— start —

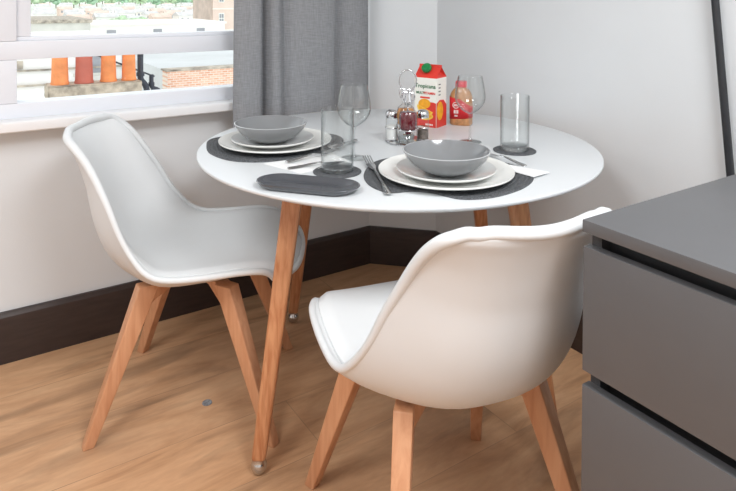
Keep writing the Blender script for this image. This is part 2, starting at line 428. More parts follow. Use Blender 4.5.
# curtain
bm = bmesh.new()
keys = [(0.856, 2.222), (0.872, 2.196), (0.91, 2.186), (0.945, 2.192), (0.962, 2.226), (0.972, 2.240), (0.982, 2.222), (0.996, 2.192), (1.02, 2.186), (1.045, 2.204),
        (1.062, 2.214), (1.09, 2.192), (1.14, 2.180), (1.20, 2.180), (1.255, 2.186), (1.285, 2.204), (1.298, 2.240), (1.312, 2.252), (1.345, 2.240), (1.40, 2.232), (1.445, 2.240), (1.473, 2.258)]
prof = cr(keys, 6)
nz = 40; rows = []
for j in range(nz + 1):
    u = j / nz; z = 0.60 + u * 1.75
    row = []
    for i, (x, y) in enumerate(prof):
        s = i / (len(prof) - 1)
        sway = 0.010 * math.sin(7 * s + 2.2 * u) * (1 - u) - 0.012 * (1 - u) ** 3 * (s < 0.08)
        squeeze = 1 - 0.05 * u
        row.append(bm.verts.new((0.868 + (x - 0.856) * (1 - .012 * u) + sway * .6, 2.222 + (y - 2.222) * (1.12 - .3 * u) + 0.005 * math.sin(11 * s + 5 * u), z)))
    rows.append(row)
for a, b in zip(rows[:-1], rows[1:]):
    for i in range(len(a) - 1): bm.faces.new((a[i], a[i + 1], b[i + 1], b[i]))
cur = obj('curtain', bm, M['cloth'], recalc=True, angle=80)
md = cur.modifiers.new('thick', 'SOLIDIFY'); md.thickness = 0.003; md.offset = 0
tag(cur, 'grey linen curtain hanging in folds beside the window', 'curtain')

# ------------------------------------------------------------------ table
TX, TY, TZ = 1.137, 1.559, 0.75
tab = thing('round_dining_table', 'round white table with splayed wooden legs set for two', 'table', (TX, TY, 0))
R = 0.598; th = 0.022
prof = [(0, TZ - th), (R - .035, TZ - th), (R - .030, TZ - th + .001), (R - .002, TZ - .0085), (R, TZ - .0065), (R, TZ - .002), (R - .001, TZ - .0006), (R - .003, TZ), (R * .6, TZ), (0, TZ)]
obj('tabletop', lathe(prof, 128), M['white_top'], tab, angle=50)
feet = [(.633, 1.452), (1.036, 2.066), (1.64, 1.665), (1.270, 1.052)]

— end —
— start —

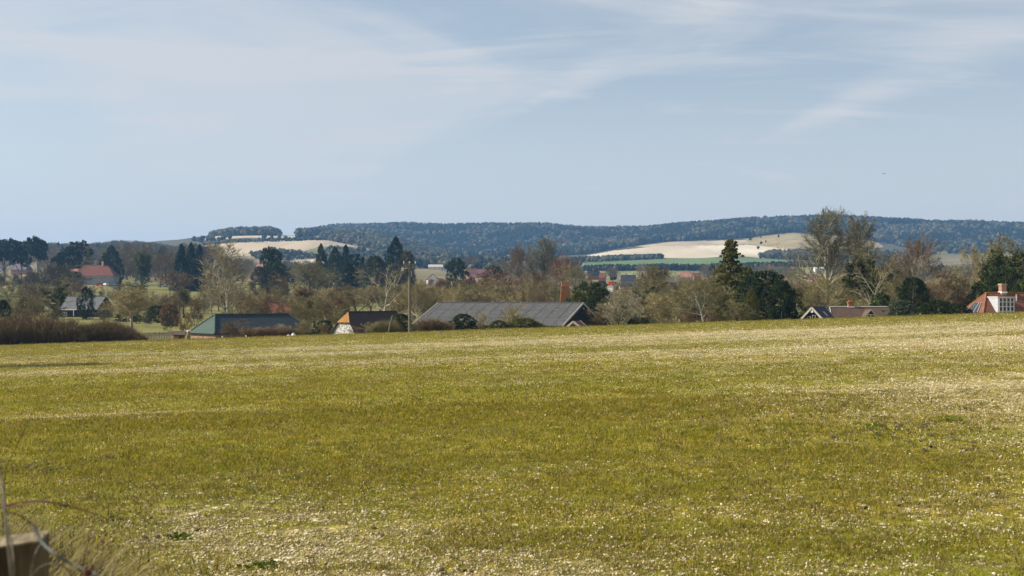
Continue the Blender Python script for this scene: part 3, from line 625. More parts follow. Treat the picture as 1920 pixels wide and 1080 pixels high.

— end —

**Stated task:** Extract, word for word, every line beginning with the one that holds "Keep writing the" and concluding with the one that holds "tag(cur, 'grey linen". Include both of those lines.

**Problem solution:**
Keep writing the Blender script for this image. This is part 2, starting at line 428. More parts follow. Use Blender 4.5.
# curtain
bm = bmesh.new()
keys = [(0.856, 2.222), (0.872, 2.196), (0.91, 2.186), (0.945, 2.192), (0.962, 2.226), (0.972, 2.240), (0.982, 2.222), (0.996, 2.192), (1.02, 2.186), (1.045, 2.204),
        (1.062, 2.214), (1.09, 2.192), (1.14, 2.180), (1.20, 2.180), (1.255, 2.186), (1.285, 2.204), (1.298, 2.240), (1.312, 2.252), (1.345, 2.240), (1.40, 2.232), (1.445, 2.240), (1.473, 2.258)]
prof = cr(keys, 6)
nz = 40; rows = []
for j in range(nz + 1):
    u = j / nz; z = 0.60 + u * 1.75
    row = []
    for i, (x, y) in enumerate(prof):
        s = i / (len(prof) - 1)
        sway = 0.010 * math.sin(7 * s + 2.2 * u) * (1 - u) - 0.012 * (1 - u) ** 3 * (s < 0.08)
        squeeze = 1 - 0.05 * u
        row.append(bm.verts.new((0.868 + (x - 0.856) * (1 - .012 * u) + sway * .6, 2.222 + (y - 2.222) * (1.12 - .3 * u) + 0.005 * math.sin(11 * s + 5 * u), z)))
    rows.append(row)
for a, b in zip(rows[:-1], rows[1:]):
    for i in range(len(a) - 1): bm.faces.new((a[i], a[i + 1], b[i + 1], b[i]))
cur = obj('curtain', bm, M['cloth'], recalc=True, angle=80)
md = cur.modifiers.new('thick', 'SOLIDIFY'); md.thickness = 0.003; md.offset = 0
tag(cur, 'grey linen curtain hanging in folds beside the window', 'curtain')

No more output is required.